- Task brief: Omit every picture while repeating the entries exactly.

= = = = =

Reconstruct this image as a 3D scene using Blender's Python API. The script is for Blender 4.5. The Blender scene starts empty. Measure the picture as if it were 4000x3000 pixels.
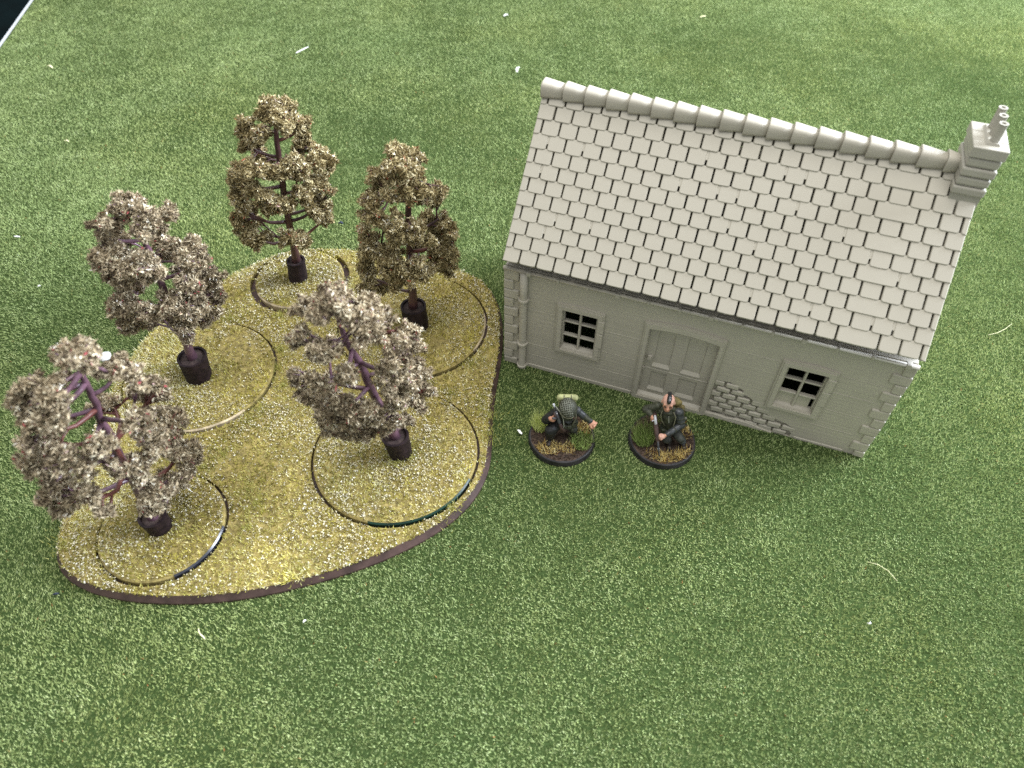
import bpy, bmesh, math, random
import numpy as np
from mathutils import Vector, Matrix, noise
from mathutils.geometry import tessellate_polygon

# ------------------------------------------------------------------ camera, light, exposure
S = 0.01                      # everything below is written in centimetres
scene = bpy.context.scene
COL = scene.collection
R = math.radians

cam_data = bpy.data.cameras.new('camera')
cam = bpy.data.objects.new('camera', cam_data)
COL.objects.link(cam)
cam_data.sensor_width = 36.0
cam_data.lens = 36.0 * 2820.364 / 4000.0
cam_data.clip_start = 0.005
cam_data.clip_end = 20.0
cam_data.dof.use_dof = True
cam_data.dof.focus_distance = 0.285
cam_data.dof.aperture_fstop = 16.0
cam.rotation_mode = 'XYZ'
_pitch, _roll = R(48.948), R(0.65)
cam.matrix_world = Matrix.Translation((0, 0, 22.106 * S)) @ Matrix.Rotation(R(90) - _pitch, 4, 'X') @ Matrix.Rotation(_roll, 4, 'Z')
scene.camera = cam

world = bpy.data.worlds.new('World')
scene.world = world
world.use_nodes = True
_bg = world.node_tree.nodes['Background']
_bg.inputs[0].default_value = (0.93, 0.97, 1.0, 1)
_bg.inputs[1].default_value = 0.80

def area_light(name, loc, target, sx, sy, power, color):
    l = bpy.data.lights.new(name, 'AREA')
    l.shape = 'RECTANGLE'; l.size = sx; l.size_y = sy; l.energy = power; l.color = color
    o = bpy.data.objects.new(name, l)
    COL.objects.link(o)
    o.location = loc
    o.rotation_euler = (Vector(target) - Vector(loc)).to_track_quat('-Z', 'Y').to_euler()
    return o
# tall daylight window behind and to the right of the table, and the pale ceiling it lights
area_light('window_light', (1.18, 0.50, 0.62), (0.0, 0.20, 0.0), 0.85, 0.80, 84.0, (0.88, 0.96, 1.10))
area_light('ceiling_light', (0.05, 0.20, 1.25), (0.0, 0.20, 0.0), 1.1, 0.9, 18.5, (1.0, 0.985, 0.95))

scene.view_settings.view_transform = 'Standard'
scene.view_settings.look = 'None'
scene.view_settings.gamma = 1.0
scene.view_settings.exposure = 0.0
scene.view_settings.use_curve_mapping = False
scene.render.film_transparent = False
scene.cycles.use_denoising = False
scene.cycles.max_bounces = 6
scene.cycles.diffuse_bounces = 3

# ------------------------------------------------------------------ materials
MATS = {}
def new_mat(name):
    m = bpy.data.materials.new(name); m.use_nodes = True
    nt = m.node_tree
    return m, nt, nt.nodes['Principled BSDF']

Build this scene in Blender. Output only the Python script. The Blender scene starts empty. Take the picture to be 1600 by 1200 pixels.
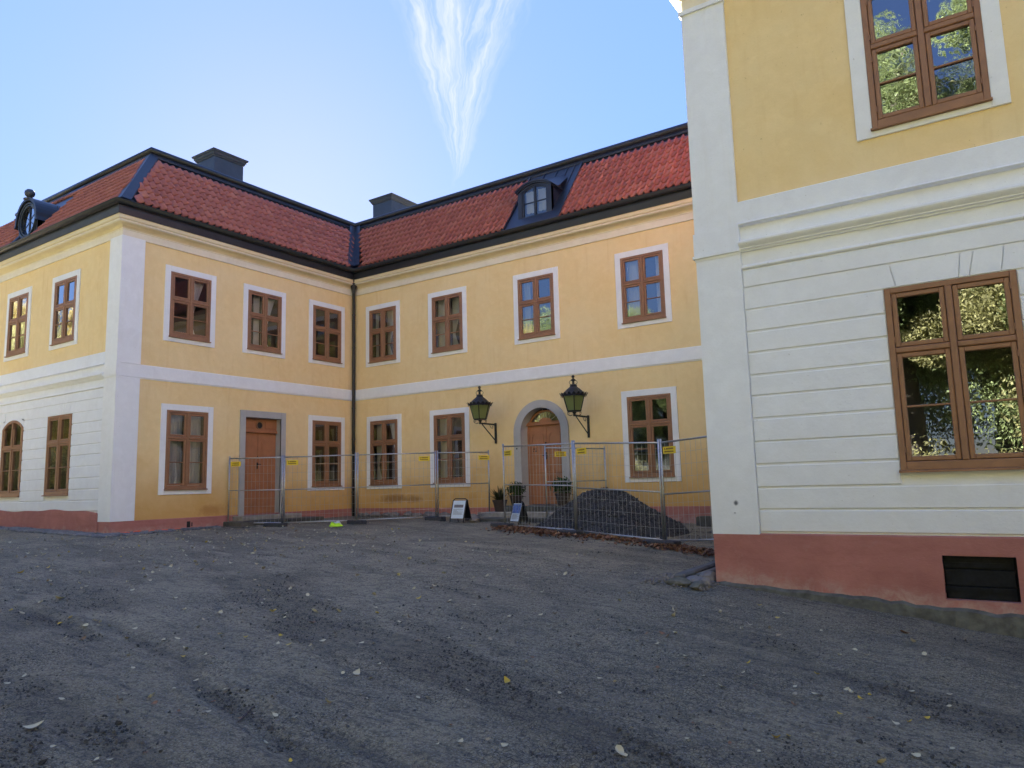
import bpy, bmesh, math, random
import numpy as np
from mathutils import Matrix, Vector
random.seed(7); rng = np.random.default_rng(7)
sc = bpy.context.scene
R = math.radians
PI = math.pi

# ------------------------------------------------------------------ camera
CAM = Vector((17.7456, -17.1483, 1.0197)); YAW, PITCH, ROLL, FPX = -0.5906, 0.1343, -0.0266, 1160.433
fw = Vector((math.sin(YAW)*math.cos(PITCH), math.cos(YAW)*math.cos(PITCH), math.sin(PITCH)))
r0 = Vector((math.cos(YAW), -math.sin(YAW), 0)); u0 = r0.cross(fw)
rt = math.cos(ROLL)*r0 + math.sin(ROLL)*u0; up = -math.sin(ROLL)*r0 + math.cos(ROLL)*u0
cd = bpy.data.cameras.new('camera'); cam = bpy.data.objects.new('camera', cd); sc.collection.objects.link(cam)
cam.matrix_world = Matrix(((rt.x, up.x, -fw.x, CAM.x), (rt.y, up.y, -fw.y, CAM.y), (rt.z, up.z, -fw.z, CAM.z), (0, 0, 0, 1)))
cd.sensor_width = 36; cd.sensor_fit = 'HORIZONTAL'; cd.lens = 36*FPX/1600; cd.clip_start = .05; cd.clip_end = 2000
sc.camera = cam

# ------------------------------------------------------------------ sky, sun, exposure
SUN_AZ, SUN_EL = -51.2, 20.5            # degrees from +Y towards +X
SKY = 0.05
sc.view_settings.view_transform = 'Standard'; sc.view_settings.look = 'None'
sc.view_settings.exposure = 3.85; sc.view_settings.gamma = 1; sc.view_settings.use_curve_mapping = False
sd = bpy.data.lights.new('sun', 'SUN'); sd.energy = 5.0; sd.angle = R(.5); sd.color = (1, .97, .94)
sun = bpy.data.objects.new('sun', sd); sc.collection.objects.link(sun)
sv = Vector((math.sin(R(SUN_AZ))*math.cos(R(SUN_EL)), math.cos(R(SUN_AZ))*math.cos(R(SUN_EL)), math.sin(R(SUN_EL))))
sun.location = sv*60; sun.rotation_euler = sv.to_track_quat('Z', 'Y').to_euler()
world = bpy.data.worlds.new('World'); sc.world = world; world.use_nodes = True
wt = world.node_tree; wt.nodes.clear()

class NT:
    """small helper that writes node graphs"""
    def __init__(s, tree): s.t = tree
    def n(s, typ, **kw):
        nd = s.t.nodes.new(typ)
        ins = kw.pop('i', {})
        for k, v in kw.items(): setattr(nd, k, v)
        for k, v in ins.items():
            if isinstance(v, bpy.types.NodeSocket): s.t.links.new(v, nd.inputs[k])
            else: nd.inputs[k].default_value = v
        return nd
    def math(s, op, a, b=0.0, c=0.0, clamp=False):
        nd = s.n('ShaderNodeMath', operation=op, use_clamp=clamp, i={0: a, 1: b, 2: c}); return nd.outputs[0]
    def vmath(s, op, a, b=(0, 0, 0)):
        nd = s.n('ShaderNodeVectorMath', operation=op, i={0: a, 1: b}); return nd
    def mix(s, f, a, b, mode='MIX'):
        nd = s.n('ShaderNodeMix', data_type='RGBA', blend_type=mode, i={0: f, 6: a, 7: b}); return nd.outputs[2]
    def ramp(s, f, *stops):
        nd = s.n('ShaderNodeValToRGB', i={0: f}); e = nd.color_ramp.elements
        while len(e) < len(stops): e.new(.5)
        for k, (p, c) in enumerate(stops):
            e[k].position = p; e[k].color = (c, c, c, 1) if not isinstance(c, tuple) else (*c, 1)
        return nd.outputs[0]
    def noise(s, vec, scale, detail=4, rough=.55, dist=0, dim='3D'):
        return s.n('ShaderNodeTexNoise', noise_dimensions=dim, i={'Vector': vec, 'Scale': scale, 'Detail': detail, 'Roughness': rough, 'Distortion': dist}).outputs[0]
    def mapr(s, f, a, b, c=0.0, d=1.0):
        return s.n('ShaderNodeMapRange', i={0: f, 1: a, 2: b, 3: c, 4: d}).outputs[0]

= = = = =

- Solution to the exercise:
Reconstruct this image as a 3D scene using Blender's Python API. The script is for Blender 4.5. The Blender scene starts empty. Measure the picture as if it were 4000x3000 pixels.
import bpy, bmesh, math, random
import numpy as np
from mathutils import Vector, Matrix, noise
from mathutils.geometry import tessellate_polygon

# ------------------------------------------------------------------ camera, light, exposure
S = 0.01                      # everything below is written in centimetres
scene = bpy.context.scene
COL = scene.collection
R = math.radians

cam_data = bpy.data.cameras.new('camera')
cam = bpy.data.objects.new('camera', cam_data)
COL.objects.link(cam)
cam_data.sensor_width = 36.0
cam_data.lens = 36.0 * 2820.364 / 4000.0
cam_data.clip_start = 0.005
cam_data.clip_end = 20.0
cam_data.dof.use_dof = True
cam_data.dof.focus_distance = 0.285
cam_data.dof.aperture_fstop = 16.0
cam.rotation_mode = 'XYZ'
_pitch, _roll = R(48.948), R(0.65)
cam.matrix_world = Matrix.Translation((0, 0, 22.106 * S)) @ Matrix.Rotation(R(90) - _pitch, 4, 'X') @ Matrix.Rotation(_roll, 4, 'Z')
scene.camera = cam

world = bpy.data.worlds.new('World')
scene.world = world
world.use_nodes = True
_bg = world.node_tree.nodes['Background']
_bg.inputs[0].default_value = (0.93, 0.97, 1.0, 1)
_bg.inputs[1].default_value = 0.80

def area_light(name, loc, target, sx, sy, power, color):
    l = bpy.data.lights.new(name, 'AREA')
    l.shape = 'RECTANGLE'; l.size = sx; l.size_y = sy; l.energy = power; l.color = color
    o = bpy.data.objects.new(name, l)
    COL.objects.link(o)
    o.location = loc
    o.rotation_euler = (Vector(target) - Vector(loc)).to_track_quat('-Z', 'Y').to_euler()
    return o
# tall daylight window behind and to the right of the table, and the pale ceiling it lights
area_light('window_light', (1.18, 0.50, 0.62), (0.0, 0.20, 0.0), 0.85, 0.80, 84.0, (0.88, 0.96, 1.10))
area_light('ceiling_light', (0.05, 0.20, 1.25), (0.0, 0.20, 0.0), 1.1, 0.9, 18.5, (1.0, 0.985, 0.95))

scene.view_settings.view_transform = 'Standard'
scene.view_settings.look = 'None'
scene.view_settings.gamma = 1.0
scene.view_settings.exposure = 0.0
scene.view_settings.use_curve_mapping = False
scene.render.film_transparent = False
scene.cycles.use_denoising = False
scene.cycles.max_bounces = 6
scene.cycles.diffuse_bounces = 3

# ------------------------------------------------------------------ materials
MATS = {}
def new_mat(name):
    m = bpy.data.materials.new(name); m.use_nodes = True
    nt = m.node_tree
    return m, nt, nt.nodes['Principled BSDF']

Build this scene in Blender. Output only the Python script. The Blender scene starts empty. Take the picture to be 1600 by 1200 pixels.
import bpy, bmesh, math, random
import numpy as np
from mathutils import Matrix, Vector
random.seed(7); rng = np.random.default_rng(7)
sc = bpy.context.scene
R = math.radians
PI = math.pi

# ------------------------------------------------------------------ camera
CAM = Vector((17.7456, -17.1483, 1.0197)); YAW, PITCH, ROLL, FPX = -0.5906, 0.1343, -0.0266, 1160.433
fw = Vector((math.sin(YAW)*math.cos(PITCH), math.cos(YAW)*math.cos(PITCH), math.sin(PITCH)))
r0 = Vector((math.cos(YAW), -math.sin(YAW), 0)); u0 = r0.cross(fw)
rt = math.cos(ROLL)*r0 + math.sin(ROLL)*u0; up = -math.sin(ROLL)*r0 + math.cos(ROLL)*u0
cd = bpy.data.cameras.new('camera'); cam = bpy.data.objects.new('camera', cd); sc.collection.objects.link(cam)
cam.matrix_world = Matrix(((rt.x, up.x, -fw.x, CAM.x), (rt.y, up.y, -fw.y, CAM.y), (rt.z, up.z, -fw.z, CAM.z), (0, 0, 0, 1)))
cd.sensor_width = 36; cd.sensor_fit = 'HORIZONTAL'; cd.lens = 36*FPX/1600; cd.clip_start = .05; cd.clip_end = 2000
sc.camera = cam

# ------------------------------------------------------------------ sky, sun, exposure
SUN_AZ, SUN_EL = -51.2, 20.5            # degrees from +Y towards +X
SKY = 0.05
sc.view_settings.view_transform = 'Standard'; sc.view_settings.look = 'None'
sc.view_settings.exposure = 3.85; sc.view_settings.gamma = 1; sc.view_settings.use_curve_mapping = False
sd = bpy.data.lights.new('sun', 'SUN'); sd.energy = 5.0; sd.angle = R(.5); sd.color = (1, .97, .94)
sun = bpy.data.objects.new('sun', sd); sc.collection.objects.link(sun)
sv = Vector((math.sin(R(SUN_AZ))*math.cos(R(SUN_EL)), math.cos(R(SUN_AZ))*math.cos(R(SUN_EL)), math.sin(R(SUN_EL))))
sun.location = sv*60; sun.rotation_euler = sv.to_track_quat('Z', 'Y').to_euler()
world = bpy.data.worlds.new('World'); sc.world = world; world.use_nodes = True
wt = world.node_tree; wt.nodes.clear()

class NT:
    """small helper that writes node graphs"""
    def __init__(s, tree): s.t = tree
    def n(s, typ, **kw):
        nd = s.t.nodes.new(typ)
        ins = kw.pop('i', {})
        for k, v in kw.items(): setattr(nd, k, v)
        for k, v in ins.items():
            if isinstance(v, bpy.types.NodeSocket): s.t.links.new(v, nd.inputs[k])
            else: nd.inputs[k].default_value = v
        return nd
    def math(s, op, a, b=0.0, c=0.0, clamp=False):
        nd = s.n('ShaderNodeMath', operation=op, use_clamp=clamp, i={0: a, 1: b, 2: c}); return nd.outputs[0]
    def vmath(s, op, a, b=(0, 0, 0)):
        nd = s.n('ShaderNodeVectorMath', operation=op, i={0: a, 1: b}); return nd
    def mix(s, f, a, b, mode='MIX'):
        nd = s.n('ShaderNodeMix', data_type='RGBA', blend_type=mode, i={0: f, 6: a, 7: b}); return nd.outputs[2]
    def ramp(s, f, *stops):
        nd = s.n('ShaderNodeValToRGB', i={0: f}); e = nd.color_ramp.elements
        while len(e) < len(stops): e.new(.5)
        for k, (p, c) in enumerate(stops):
            e[k].position = p; e[k].color = (c, c, c, 1) if not isinstance(c, tuple) else (*c, 1)
        return nd.outputs[0]
    def noise(s, vec, scale, detail=4, rough=.55, dist=0, dim='3D'):
        return s.n('ShaderNodeTexNoise', noise_dimensions=dim, i={'Vector': vec, 'Scale': scale, 'Detail': detail, 'Roughness': rough, 'Distortion': dist}).outputs[0]
    def mapr(s, f, a, b, c=0.0, d=1.0):
        return s.n('ShaderNodeMapRange', i={0: f, 1: a, 2: b, 3: c, 4: d}).outputs[0]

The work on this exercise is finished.